FAKE NEWS VIA INTENTIONAL DISTRACTION
I develop a formal model of fake news as bias of the relative precision of signals rather than bias of the signal means. Under this type of bias, Bayesian synthesis of signals can be biased (compared to the true model) even though none of the individual signal means are biased. This model can help explain the "white noise" Twitter strategy of Mexican presidential candidate Enrique Peña Nieto and his PRI party during the 2010 presidential election. The PRI hired a small army of Twitter trolls to manage the impression of the candidate on social media. But while they were not actively hostile to the candidacy, neither did they promote the candidacy directly. Instead, they used a "white noise" strategy that magnified the noise during times of particularly bad news about Peña Nieto (e.g. claiming Justin Bieber had died). This type of fake news is realistically possible only in the wild west of digital information diffusion.


POSITIONING, STATUS, AND QUALITY IN A DYNAMIC INFORMATION ENVIRONMENT
I explore how firms should position themselves when the market cannot readily discern the desirability of their offerings. While there are some industries where the marketplace may have perfect information about product desirability, for others the marketplace may have at best a hazy or biased belief about desirability. Firms differ in status and in customer beliefs about desirability, and differences in status or beliefs may also drive positioning choices if these positioning choices have the power to affect beliefs. We begin by modeling this problem as an incomplete information game. Our formal results reveal how information quality and costs impact firm positioning choices and industry-level positioning heterogeneity, and how these change over time in reaction to changes in consumer access to information about desirability. In ongoing work, we test our predictions by leveraging shocks to the cost of information stemming from the staggered UK broadband rollout.
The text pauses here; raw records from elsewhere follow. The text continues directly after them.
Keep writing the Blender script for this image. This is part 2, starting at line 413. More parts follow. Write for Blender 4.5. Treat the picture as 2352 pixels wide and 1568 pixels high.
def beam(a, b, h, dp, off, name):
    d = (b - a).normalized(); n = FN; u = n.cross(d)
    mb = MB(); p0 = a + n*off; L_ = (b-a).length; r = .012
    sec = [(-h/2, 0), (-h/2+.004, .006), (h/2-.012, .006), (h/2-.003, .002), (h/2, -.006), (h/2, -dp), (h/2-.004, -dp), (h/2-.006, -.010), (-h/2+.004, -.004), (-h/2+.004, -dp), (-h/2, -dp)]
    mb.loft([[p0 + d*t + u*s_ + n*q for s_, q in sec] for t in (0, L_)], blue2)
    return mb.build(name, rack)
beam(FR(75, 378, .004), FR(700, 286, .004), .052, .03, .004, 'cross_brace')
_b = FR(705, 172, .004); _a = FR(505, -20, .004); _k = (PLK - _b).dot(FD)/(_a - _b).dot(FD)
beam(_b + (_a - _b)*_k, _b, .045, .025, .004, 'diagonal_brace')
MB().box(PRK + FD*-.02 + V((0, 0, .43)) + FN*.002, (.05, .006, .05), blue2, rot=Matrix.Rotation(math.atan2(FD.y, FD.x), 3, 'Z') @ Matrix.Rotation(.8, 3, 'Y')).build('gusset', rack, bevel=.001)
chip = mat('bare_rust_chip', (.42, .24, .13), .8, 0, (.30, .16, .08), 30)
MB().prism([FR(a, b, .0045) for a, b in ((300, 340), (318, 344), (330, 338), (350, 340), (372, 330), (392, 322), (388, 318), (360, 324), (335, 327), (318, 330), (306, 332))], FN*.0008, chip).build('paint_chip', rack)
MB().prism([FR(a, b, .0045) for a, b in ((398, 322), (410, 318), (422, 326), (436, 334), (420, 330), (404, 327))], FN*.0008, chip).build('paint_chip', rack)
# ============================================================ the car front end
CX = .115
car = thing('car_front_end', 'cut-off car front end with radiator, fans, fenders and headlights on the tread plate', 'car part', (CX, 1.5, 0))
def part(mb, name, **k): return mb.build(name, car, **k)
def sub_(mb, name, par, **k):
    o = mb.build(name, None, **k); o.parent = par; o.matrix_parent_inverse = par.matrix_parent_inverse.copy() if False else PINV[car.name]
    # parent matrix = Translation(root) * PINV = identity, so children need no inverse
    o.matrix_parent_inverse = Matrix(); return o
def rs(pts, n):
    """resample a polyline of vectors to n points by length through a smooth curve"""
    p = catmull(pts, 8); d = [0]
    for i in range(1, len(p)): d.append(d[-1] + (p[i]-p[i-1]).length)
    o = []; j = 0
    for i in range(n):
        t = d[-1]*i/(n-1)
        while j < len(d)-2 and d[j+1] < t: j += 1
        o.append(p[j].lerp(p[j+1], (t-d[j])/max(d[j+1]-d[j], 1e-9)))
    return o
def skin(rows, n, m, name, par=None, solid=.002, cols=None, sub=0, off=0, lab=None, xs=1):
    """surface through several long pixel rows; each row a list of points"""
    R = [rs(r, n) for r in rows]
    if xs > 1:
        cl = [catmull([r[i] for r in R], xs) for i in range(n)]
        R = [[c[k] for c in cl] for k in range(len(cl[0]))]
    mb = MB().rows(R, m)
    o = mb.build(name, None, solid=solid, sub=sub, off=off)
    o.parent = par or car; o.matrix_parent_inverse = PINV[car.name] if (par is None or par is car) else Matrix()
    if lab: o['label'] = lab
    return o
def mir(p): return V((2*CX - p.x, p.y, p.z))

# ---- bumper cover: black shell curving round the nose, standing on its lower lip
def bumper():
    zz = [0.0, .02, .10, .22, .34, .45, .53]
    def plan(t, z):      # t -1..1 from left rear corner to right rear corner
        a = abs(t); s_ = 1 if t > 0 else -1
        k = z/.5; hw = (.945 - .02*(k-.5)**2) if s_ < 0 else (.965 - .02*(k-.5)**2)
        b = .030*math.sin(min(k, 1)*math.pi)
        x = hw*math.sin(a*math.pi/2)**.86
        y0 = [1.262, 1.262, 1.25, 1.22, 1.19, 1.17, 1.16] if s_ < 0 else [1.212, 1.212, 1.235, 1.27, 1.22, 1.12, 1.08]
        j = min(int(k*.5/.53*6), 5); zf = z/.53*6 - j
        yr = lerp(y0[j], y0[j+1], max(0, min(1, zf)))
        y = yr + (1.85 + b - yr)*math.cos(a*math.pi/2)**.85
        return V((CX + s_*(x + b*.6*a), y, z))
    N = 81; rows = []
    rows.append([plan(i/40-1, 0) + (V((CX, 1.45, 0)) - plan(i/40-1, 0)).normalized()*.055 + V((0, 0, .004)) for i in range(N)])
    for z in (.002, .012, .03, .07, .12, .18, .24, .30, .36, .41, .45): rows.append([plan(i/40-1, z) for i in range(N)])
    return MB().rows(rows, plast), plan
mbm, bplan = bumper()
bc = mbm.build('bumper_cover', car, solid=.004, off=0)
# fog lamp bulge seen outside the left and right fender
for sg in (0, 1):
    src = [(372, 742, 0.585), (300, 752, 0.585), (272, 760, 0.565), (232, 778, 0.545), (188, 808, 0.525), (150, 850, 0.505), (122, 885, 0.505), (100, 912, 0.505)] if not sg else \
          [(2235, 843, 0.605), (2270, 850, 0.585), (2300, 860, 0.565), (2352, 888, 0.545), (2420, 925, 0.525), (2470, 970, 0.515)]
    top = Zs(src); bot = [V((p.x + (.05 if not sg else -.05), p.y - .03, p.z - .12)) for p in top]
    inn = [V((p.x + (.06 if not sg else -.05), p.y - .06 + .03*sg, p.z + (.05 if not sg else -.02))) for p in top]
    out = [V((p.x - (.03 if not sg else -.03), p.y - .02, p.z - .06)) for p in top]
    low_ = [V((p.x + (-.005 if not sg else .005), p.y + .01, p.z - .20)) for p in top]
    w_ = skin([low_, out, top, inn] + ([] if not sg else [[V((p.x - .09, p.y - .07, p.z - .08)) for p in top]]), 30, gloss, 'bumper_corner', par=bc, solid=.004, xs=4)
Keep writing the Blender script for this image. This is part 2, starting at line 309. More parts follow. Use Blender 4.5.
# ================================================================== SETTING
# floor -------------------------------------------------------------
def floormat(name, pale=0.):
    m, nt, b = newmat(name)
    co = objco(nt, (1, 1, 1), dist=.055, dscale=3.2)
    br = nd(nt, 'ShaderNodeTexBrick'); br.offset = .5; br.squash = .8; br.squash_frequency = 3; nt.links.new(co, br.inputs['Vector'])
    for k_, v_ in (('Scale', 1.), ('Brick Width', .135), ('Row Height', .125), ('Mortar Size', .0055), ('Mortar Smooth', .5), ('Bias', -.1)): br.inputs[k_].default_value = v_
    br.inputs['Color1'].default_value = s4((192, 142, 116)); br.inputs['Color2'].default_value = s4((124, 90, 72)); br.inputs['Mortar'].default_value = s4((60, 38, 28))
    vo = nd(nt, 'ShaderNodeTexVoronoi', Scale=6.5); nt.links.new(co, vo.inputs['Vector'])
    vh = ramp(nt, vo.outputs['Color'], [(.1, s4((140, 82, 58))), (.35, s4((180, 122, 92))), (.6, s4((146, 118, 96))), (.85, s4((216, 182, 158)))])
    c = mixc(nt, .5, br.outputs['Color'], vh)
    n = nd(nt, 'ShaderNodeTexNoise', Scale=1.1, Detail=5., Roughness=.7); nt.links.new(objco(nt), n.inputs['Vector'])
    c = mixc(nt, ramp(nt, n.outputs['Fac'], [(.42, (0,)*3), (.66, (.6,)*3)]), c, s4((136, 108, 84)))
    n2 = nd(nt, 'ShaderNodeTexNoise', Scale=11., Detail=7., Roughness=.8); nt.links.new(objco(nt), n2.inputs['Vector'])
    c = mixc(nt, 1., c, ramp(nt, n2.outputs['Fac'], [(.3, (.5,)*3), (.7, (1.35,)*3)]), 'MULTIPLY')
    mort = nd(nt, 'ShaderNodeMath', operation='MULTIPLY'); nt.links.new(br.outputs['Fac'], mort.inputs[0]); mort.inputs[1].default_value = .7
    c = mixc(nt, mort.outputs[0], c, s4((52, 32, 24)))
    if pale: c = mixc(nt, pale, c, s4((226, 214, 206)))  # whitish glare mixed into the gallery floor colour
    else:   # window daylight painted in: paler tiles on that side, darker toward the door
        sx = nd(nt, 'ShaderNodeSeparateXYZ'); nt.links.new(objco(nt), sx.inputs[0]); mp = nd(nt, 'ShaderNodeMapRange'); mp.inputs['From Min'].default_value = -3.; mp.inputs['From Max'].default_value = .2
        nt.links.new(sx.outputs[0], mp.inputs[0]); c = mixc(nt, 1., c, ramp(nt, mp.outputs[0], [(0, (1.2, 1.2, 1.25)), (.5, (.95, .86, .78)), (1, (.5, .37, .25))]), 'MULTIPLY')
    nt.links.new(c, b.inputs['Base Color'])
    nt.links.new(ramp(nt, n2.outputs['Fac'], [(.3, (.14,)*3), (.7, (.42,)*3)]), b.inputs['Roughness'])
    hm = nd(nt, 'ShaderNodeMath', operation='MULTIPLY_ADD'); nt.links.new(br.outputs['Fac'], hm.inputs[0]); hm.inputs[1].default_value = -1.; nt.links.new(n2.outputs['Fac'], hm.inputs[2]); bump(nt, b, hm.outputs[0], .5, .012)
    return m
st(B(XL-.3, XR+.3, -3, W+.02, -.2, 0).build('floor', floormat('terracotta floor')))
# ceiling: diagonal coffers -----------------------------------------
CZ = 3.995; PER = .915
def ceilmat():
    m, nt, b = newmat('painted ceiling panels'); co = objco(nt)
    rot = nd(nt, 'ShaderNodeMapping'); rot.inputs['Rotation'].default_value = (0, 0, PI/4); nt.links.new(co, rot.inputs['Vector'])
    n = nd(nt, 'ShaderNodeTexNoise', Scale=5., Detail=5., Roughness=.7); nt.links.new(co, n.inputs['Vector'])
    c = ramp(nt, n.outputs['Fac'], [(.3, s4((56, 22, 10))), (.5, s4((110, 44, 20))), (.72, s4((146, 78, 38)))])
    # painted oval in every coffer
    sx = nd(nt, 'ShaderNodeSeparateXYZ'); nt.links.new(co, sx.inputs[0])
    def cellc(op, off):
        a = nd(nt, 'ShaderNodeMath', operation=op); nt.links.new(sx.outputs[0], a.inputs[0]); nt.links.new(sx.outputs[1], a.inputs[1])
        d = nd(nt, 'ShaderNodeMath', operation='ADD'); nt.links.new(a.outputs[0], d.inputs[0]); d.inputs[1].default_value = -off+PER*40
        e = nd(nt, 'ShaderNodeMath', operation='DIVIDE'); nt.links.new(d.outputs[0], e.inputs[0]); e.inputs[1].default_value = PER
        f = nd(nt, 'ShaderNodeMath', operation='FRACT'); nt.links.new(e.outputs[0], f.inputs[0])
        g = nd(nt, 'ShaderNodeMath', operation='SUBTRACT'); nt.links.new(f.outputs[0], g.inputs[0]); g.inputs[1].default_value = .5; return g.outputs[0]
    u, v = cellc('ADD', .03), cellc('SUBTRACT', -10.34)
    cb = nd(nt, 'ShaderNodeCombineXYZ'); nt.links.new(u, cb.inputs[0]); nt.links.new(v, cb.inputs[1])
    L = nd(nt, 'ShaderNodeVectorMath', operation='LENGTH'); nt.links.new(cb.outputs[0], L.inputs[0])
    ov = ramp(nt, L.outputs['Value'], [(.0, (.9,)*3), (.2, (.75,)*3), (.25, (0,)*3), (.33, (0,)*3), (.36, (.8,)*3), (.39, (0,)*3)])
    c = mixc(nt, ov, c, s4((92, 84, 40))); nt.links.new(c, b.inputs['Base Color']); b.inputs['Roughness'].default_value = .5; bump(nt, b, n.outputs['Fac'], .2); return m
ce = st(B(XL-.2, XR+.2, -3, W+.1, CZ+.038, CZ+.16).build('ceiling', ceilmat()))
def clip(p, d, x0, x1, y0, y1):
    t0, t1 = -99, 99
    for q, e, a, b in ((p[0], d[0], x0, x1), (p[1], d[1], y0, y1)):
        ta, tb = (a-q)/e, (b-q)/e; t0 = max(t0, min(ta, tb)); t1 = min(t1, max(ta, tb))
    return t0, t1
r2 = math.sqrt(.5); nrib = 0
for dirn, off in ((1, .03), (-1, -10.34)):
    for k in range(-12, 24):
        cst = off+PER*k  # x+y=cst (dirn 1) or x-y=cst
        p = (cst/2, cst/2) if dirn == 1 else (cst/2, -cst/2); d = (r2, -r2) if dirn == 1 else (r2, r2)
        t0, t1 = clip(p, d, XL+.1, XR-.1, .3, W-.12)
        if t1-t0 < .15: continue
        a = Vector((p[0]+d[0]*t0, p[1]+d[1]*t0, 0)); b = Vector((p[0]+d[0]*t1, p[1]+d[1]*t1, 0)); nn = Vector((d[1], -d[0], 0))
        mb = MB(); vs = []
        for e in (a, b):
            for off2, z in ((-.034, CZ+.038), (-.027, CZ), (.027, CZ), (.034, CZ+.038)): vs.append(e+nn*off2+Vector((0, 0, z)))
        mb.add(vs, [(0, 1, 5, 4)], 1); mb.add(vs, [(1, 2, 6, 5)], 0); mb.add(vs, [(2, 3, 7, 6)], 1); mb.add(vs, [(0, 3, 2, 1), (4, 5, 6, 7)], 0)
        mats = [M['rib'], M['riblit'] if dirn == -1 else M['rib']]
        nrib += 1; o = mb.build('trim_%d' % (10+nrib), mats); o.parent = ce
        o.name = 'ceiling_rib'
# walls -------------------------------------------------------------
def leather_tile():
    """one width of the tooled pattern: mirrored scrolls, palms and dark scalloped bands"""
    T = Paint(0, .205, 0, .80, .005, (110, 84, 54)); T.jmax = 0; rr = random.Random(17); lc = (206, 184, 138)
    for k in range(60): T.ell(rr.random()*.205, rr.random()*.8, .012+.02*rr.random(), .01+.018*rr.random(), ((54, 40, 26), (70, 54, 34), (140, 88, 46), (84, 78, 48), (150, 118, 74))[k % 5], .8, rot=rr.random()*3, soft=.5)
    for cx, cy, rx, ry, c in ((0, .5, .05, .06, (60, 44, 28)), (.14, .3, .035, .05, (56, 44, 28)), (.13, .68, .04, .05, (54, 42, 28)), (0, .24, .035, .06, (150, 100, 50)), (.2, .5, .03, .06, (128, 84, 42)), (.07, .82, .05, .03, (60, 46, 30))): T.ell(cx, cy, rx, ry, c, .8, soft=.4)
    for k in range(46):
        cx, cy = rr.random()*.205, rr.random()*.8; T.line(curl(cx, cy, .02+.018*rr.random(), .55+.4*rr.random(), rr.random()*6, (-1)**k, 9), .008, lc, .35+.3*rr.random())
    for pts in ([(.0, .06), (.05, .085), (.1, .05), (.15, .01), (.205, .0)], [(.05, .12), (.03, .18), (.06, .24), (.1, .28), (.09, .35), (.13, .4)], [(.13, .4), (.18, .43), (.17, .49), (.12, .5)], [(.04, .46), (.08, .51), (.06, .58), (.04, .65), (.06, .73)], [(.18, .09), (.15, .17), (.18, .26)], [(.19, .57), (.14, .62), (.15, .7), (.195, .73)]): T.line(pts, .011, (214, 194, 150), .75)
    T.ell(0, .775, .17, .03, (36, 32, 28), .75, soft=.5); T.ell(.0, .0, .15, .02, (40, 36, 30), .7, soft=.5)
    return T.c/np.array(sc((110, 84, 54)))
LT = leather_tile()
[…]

CLASHING FASHIONS AND INSTITUTIONS: MID-LIFE UNCERTAINTY IN INNOVATION DIFFUSION
We use theories of fashions and institutions to examine whether, why, and when over five-hundred organizational techniques persisted relatively permanently or disappeared relatively transiently. In Neoinstitutional theory, the theory of fashions in organizational techniques tends to explain the causes of these techniques’ relative transience. By contrast, the theory of institutions in organizational techniques tends to explain the causes of these techniques’ relative persistence. By using natural language processing techniques, we examine how writings about the techniques during their upswing can predict whether that technique will persist or fade during their precarious mid-life period. Moreover, by examining the different ways that each type of proccess is written about, we gain insight into the processes of fashions and institutionalization.